## [GIVEN TASK]
Nothing outside the range from the line with "What Blender Python" to the line with "return CAM + r*t" belongs in the copy, and no pictures do either; repeat that range exactly.

### RECORDS SUPPLIED

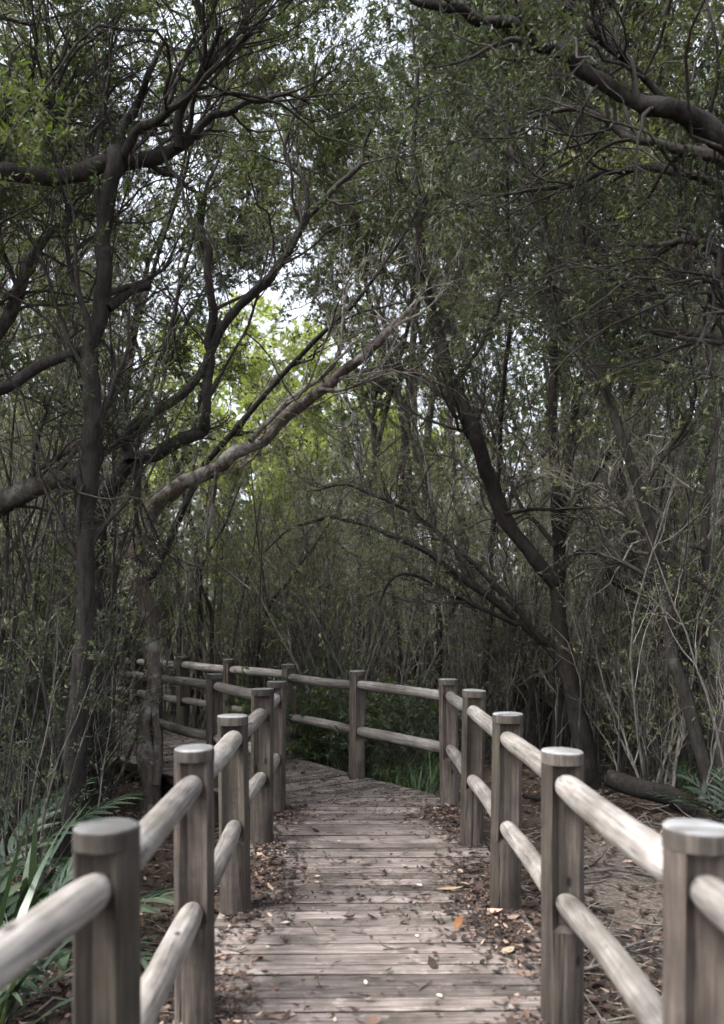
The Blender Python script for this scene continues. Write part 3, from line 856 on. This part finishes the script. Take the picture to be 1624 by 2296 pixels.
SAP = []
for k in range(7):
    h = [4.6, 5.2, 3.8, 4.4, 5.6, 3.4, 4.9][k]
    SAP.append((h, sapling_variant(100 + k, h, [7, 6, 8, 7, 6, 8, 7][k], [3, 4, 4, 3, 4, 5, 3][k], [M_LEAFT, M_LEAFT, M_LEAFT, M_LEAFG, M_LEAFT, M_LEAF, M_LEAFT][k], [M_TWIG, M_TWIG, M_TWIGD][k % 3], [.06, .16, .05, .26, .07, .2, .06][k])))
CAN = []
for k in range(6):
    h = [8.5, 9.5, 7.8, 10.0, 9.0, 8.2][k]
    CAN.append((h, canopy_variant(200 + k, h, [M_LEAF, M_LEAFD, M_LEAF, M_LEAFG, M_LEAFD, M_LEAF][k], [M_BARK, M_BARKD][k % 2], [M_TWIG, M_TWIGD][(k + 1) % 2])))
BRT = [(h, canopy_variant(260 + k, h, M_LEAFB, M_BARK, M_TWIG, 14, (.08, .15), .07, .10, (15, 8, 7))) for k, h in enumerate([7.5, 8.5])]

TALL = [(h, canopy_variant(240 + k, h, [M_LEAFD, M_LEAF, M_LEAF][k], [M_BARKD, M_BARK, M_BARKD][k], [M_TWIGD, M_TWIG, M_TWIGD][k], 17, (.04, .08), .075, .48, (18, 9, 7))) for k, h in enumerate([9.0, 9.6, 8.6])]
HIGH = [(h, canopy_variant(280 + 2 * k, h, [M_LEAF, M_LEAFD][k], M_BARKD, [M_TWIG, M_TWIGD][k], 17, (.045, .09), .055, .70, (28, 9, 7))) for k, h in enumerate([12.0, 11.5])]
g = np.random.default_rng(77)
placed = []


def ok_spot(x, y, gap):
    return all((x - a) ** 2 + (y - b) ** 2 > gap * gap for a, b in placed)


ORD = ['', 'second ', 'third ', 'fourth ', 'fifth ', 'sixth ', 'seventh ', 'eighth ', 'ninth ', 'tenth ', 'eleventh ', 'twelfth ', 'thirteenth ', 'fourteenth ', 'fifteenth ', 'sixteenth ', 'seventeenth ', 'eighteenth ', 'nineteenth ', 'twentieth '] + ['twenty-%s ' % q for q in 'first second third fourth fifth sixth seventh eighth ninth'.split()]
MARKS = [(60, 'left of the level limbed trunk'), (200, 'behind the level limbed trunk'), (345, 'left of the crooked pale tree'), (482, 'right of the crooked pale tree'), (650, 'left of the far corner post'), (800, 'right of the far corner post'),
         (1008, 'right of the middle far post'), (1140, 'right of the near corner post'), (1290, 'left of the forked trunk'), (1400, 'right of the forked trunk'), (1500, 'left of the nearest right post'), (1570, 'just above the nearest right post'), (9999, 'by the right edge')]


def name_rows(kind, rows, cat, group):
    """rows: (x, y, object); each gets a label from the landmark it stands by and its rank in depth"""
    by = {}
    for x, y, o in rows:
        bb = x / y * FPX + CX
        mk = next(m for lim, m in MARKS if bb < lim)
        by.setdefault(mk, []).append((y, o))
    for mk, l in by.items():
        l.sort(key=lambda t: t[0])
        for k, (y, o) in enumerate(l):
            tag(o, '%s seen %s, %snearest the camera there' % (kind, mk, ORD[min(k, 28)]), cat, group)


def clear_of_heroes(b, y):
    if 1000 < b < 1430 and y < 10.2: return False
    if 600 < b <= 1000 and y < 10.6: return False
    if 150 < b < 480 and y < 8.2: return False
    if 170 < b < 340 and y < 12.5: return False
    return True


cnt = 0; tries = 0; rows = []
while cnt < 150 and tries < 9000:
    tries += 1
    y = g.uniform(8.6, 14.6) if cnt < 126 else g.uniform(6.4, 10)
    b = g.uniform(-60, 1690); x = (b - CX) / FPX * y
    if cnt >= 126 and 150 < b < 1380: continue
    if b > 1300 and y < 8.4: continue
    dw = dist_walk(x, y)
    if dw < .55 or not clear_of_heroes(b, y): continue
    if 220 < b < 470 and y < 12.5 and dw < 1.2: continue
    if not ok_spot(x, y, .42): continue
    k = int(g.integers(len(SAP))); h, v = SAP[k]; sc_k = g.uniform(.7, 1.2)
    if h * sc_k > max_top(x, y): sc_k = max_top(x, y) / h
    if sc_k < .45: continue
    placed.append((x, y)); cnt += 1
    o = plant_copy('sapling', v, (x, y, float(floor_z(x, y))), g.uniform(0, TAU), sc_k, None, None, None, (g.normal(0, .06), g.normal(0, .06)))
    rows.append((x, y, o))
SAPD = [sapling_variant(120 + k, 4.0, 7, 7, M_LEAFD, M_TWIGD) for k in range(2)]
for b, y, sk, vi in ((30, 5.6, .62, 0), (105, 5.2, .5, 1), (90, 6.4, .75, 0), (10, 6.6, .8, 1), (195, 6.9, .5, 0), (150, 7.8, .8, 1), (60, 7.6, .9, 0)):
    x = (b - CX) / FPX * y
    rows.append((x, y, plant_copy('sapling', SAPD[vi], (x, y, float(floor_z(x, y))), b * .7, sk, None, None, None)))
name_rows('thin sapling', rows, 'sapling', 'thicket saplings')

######
### RECORDS SUPPLIED

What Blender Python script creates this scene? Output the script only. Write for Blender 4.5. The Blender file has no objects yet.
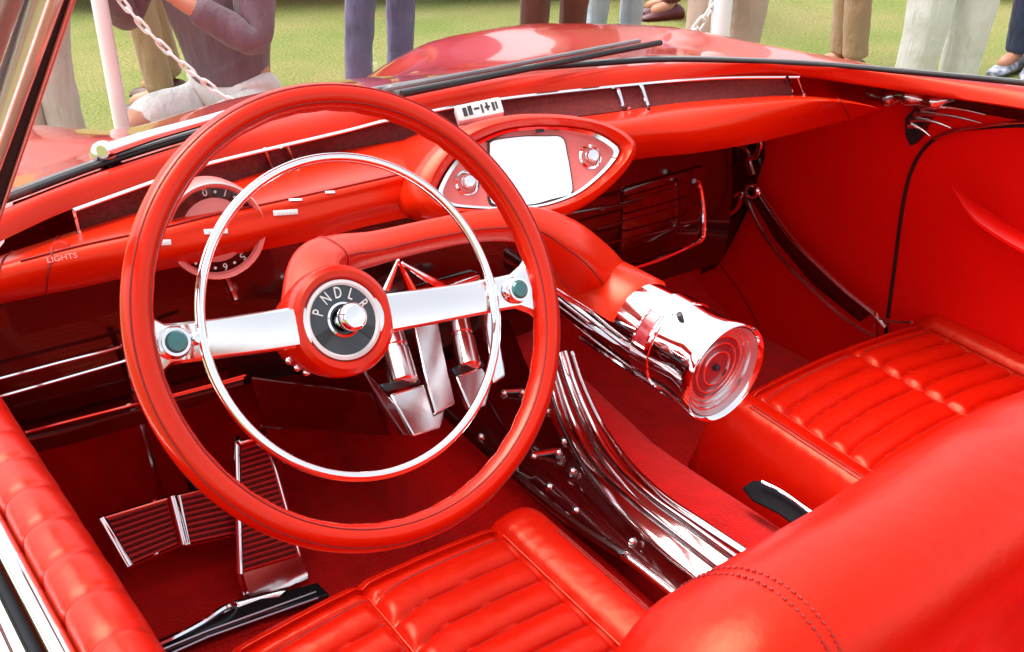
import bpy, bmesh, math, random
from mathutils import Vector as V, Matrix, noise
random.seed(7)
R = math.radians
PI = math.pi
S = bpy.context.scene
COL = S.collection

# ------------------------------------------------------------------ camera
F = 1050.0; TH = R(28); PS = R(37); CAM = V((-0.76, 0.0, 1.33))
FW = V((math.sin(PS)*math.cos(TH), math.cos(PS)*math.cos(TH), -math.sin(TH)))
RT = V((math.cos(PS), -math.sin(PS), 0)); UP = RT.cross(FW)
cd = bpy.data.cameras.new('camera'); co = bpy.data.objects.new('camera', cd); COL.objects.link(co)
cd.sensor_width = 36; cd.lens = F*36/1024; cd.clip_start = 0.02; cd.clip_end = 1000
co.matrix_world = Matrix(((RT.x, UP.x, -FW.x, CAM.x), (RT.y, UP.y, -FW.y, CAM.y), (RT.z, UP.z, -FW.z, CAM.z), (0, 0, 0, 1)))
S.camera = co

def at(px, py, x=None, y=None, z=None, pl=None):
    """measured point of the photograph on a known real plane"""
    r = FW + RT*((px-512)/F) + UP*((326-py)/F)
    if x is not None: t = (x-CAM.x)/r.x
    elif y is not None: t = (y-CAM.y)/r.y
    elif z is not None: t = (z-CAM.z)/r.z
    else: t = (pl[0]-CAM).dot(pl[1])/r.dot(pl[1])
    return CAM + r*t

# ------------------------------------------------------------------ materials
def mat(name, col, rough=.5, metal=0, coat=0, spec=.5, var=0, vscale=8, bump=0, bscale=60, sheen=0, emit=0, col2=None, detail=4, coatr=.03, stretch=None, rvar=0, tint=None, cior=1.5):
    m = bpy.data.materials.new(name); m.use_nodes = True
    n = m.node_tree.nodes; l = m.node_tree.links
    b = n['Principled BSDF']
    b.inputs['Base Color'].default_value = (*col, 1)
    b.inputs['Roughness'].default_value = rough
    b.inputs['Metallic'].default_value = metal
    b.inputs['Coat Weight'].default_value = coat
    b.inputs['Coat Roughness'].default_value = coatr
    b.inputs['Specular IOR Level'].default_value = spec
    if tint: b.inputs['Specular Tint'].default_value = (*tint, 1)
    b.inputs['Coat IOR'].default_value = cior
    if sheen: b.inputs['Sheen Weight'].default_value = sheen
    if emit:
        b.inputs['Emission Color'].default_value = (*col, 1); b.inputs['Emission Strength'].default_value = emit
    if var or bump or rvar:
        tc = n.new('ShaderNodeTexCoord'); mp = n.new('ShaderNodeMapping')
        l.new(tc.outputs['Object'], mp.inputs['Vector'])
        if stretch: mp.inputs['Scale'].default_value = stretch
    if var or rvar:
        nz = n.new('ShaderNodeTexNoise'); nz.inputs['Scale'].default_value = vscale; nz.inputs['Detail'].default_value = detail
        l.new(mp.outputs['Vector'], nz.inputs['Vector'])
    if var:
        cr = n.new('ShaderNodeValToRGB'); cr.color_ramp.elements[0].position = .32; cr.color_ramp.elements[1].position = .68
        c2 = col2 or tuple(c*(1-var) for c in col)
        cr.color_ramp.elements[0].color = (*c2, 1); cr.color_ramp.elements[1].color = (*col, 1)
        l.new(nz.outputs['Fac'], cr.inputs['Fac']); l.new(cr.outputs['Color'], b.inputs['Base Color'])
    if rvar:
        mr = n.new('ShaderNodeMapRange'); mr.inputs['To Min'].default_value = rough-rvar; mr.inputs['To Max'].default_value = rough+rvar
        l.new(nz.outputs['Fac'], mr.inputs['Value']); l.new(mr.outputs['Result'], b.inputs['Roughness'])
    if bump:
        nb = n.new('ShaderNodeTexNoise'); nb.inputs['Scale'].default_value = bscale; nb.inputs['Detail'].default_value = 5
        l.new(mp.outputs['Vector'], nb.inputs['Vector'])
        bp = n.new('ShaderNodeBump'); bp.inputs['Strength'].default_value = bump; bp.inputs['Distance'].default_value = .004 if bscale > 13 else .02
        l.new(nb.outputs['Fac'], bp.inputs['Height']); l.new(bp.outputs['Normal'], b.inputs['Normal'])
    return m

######
### RECORDS SUPPLIED

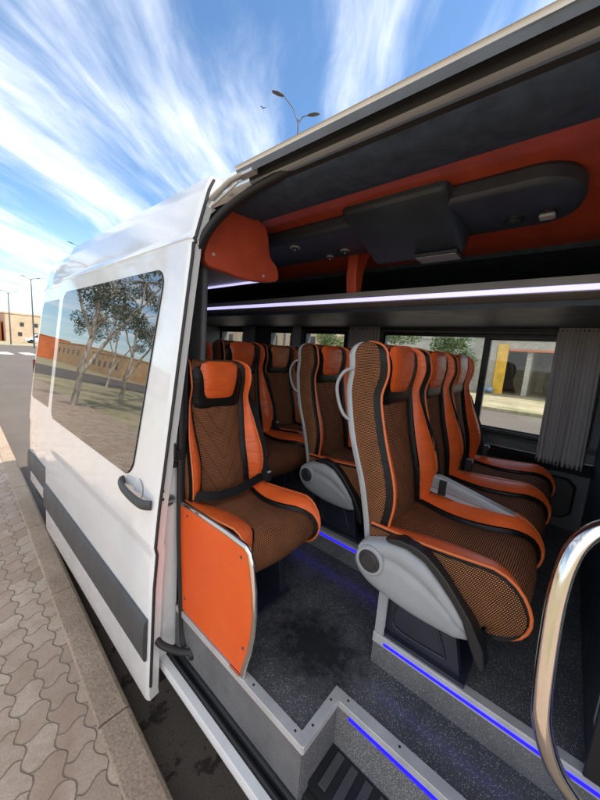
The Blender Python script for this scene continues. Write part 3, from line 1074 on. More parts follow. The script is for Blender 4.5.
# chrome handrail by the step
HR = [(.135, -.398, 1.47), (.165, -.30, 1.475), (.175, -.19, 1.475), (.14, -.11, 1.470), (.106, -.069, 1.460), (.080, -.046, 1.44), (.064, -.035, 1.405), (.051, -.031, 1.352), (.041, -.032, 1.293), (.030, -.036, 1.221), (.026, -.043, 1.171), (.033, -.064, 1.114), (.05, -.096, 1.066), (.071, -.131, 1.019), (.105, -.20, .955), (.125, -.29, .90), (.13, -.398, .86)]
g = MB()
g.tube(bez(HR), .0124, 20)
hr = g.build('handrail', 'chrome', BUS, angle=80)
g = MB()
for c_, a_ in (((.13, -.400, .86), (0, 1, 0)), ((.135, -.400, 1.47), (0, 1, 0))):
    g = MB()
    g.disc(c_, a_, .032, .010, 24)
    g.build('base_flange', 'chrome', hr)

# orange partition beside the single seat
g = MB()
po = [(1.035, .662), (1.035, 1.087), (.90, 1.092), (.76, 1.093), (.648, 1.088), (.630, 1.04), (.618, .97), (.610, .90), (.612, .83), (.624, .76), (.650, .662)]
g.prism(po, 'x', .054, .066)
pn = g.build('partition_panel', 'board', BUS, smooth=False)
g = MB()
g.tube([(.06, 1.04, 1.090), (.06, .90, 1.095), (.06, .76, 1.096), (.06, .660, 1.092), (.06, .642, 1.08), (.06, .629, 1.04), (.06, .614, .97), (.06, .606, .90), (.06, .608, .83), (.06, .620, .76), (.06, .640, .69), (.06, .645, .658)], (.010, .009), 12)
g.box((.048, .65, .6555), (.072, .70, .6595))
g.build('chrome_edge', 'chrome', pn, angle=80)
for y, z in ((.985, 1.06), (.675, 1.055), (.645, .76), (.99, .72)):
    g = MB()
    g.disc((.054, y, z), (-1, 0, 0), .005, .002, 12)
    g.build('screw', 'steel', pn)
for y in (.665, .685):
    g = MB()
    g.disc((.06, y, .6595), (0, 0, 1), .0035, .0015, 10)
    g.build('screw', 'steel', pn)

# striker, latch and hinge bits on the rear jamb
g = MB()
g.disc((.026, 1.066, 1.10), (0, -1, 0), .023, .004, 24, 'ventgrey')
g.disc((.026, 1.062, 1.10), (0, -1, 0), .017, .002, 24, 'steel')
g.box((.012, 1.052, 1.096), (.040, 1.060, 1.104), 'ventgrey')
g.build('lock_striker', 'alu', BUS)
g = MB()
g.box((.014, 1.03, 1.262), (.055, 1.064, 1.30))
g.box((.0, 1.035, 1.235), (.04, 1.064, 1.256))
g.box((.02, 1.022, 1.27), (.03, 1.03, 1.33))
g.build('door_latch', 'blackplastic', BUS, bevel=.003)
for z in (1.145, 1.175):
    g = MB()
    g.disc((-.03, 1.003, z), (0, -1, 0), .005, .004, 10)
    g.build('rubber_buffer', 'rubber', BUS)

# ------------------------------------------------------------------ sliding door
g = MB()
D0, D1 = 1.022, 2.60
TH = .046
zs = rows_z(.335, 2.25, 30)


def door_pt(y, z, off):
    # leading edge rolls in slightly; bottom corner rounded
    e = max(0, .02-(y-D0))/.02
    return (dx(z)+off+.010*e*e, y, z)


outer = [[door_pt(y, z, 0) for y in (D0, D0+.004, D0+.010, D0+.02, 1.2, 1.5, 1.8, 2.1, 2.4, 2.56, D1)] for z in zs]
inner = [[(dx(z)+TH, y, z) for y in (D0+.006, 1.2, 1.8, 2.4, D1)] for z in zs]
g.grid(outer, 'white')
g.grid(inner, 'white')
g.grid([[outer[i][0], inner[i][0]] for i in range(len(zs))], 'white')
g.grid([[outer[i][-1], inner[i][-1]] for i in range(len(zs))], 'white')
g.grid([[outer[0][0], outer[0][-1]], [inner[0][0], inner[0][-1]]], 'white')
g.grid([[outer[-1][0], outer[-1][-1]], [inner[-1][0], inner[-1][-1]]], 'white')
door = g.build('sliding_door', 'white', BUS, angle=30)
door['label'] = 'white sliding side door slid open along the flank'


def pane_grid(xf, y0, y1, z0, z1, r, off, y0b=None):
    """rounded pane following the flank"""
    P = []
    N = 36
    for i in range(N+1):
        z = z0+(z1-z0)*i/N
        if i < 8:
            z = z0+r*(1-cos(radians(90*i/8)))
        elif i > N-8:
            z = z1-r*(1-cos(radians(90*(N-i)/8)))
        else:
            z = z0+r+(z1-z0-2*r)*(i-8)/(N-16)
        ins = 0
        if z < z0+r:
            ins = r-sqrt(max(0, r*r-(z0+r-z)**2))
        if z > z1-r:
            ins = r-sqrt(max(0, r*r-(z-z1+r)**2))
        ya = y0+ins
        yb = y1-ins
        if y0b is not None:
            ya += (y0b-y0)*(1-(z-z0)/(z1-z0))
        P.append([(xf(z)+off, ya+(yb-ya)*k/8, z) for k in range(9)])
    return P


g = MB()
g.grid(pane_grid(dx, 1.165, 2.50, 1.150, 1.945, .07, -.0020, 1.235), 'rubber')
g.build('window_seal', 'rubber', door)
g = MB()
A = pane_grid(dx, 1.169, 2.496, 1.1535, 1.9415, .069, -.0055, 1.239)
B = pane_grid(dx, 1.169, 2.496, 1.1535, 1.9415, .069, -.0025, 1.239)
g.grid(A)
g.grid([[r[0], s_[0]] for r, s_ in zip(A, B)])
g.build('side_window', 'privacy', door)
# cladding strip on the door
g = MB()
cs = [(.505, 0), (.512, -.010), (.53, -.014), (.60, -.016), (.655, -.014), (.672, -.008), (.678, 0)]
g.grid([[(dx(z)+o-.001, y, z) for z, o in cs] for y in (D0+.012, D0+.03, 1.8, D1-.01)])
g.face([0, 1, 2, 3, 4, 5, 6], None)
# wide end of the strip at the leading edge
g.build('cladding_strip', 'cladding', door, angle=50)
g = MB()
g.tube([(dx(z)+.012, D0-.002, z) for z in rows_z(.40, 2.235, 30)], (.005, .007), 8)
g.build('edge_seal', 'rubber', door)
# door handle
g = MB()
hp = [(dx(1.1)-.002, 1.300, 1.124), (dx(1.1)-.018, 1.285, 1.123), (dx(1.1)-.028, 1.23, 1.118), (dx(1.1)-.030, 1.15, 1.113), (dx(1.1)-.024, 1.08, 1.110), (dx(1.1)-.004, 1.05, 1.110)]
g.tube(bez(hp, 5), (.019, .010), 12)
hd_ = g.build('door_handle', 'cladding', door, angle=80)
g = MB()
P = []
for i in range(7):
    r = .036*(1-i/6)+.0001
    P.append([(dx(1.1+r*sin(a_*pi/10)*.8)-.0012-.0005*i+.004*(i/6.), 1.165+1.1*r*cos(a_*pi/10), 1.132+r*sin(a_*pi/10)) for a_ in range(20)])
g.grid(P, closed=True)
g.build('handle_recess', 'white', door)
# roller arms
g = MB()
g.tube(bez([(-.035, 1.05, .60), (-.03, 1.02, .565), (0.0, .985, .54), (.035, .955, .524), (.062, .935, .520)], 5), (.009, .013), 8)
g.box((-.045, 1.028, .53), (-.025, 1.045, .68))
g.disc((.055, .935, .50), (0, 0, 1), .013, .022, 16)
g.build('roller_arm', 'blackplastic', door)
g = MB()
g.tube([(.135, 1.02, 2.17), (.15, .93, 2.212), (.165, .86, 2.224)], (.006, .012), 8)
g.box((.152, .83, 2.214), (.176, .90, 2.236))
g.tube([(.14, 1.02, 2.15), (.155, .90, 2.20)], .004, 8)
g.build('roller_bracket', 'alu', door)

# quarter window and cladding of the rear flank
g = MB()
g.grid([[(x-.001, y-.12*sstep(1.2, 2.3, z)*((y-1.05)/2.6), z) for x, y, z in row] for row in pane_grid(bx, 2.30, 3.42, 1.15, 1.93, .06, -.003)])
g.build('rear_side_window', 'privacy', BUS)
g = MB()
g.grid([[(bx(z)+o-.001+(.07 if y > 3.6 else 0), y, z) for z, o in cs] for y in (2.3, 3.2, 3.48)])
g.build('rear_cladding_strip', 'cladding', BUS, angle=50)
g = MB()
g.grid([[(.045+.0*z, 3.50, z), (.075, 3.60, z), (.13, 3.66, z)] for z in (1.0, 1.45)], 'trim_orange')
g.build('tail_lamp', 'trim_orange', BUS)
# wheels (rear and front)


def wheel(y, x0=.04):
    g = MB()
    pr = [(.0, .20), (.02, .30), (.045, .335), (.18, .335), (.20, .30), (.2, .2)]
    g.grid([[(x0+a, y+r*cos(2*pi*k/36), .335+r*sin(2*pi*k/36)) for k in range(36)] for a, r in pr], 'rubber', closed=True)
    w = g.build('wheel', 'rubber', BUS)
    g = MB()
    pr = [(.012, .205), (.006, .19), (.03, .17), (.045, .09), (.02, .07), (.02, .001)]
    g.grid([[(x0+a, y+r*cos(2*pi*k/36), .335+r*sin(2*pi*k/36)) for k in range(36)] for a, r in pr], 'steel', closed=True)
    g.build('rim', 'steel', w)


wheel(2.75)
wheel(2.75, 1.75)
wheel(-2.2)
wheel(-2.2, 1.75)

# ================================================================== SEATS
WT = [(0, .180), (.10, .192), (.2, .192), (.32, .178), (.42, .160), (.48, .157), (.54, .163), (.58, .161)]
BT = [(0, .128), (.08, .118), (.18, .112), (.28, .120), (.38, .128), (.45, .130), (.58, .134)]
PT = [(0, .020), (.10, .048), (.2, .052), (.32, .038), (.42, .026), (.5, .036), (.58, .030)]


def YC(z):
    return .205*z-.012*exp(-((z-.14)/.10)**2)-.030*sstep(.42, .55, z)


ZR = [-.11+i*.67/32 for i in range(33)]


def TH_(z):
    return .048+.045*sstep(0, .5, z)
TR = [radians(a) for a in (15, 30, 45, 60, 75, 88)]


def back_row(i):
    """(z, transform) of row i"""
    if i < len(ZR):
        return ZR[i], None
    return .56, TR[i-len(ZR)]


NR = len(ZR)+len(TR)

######

## [TASK SOLUTION]
What Blender Python script creates this scene? Output the script only. Write for Blender 4.5. The Blender file has no objects yet.
import bpy, bmesh, math, random
from mathutils import Vector as V, Matrix, noise
random.seed(7)
R = math.radians
PI = math.pi
S = bpy.context.scene
COL = S.collection

# ------------------------------------------------------------------ camera
F = 1050.0; TH = R(28); PS = R(37); CAM = V((-0.76, 0.0, 1.33))
FW = V((math.sin(PS)*math.cos(TH), math.cos(PS)*math.cos(TH), -math.sin(TH)))
RT = V((math.cos(PS), -math.sin(PS), 0)); UP = RT.cross(FW)
cd = bpy.data.cameras.new('camera'); co = bpy.data.objects.new('camera', cd); COL.objects.link(co)
cd.sensor_width = 36; cd.lens = F*36/1024; cd.clip_start = 0.02; cd.clip_end = 1000
co.matrix_world = Matrix(((RT.x, UP.x, -FW.x, CAM.x), (RT.y, UP.y, -FW.y, CAM.y), (RT.z, UP.z, -FW.z, CAM.z), (0, 0, 0, 1)))
S.camera = co

def at(px, py, x=None, y=None, z=None, pl=None):
    """measured point of the photograph on a known real plane"""
    r = FW + RT*((px-512)/F) + UP*((326-py)/F)
    if x is not None: t = (x-CAM.x)/r.x
    elif y is not None: t = (y-CAM.y)/r.y
    elif z is not None: t = (z-CAM.z)/r.z
    else: t = (pl[0]-CAM).dot(pl[1])/r.dot(pl[1])
    return CAM + r*t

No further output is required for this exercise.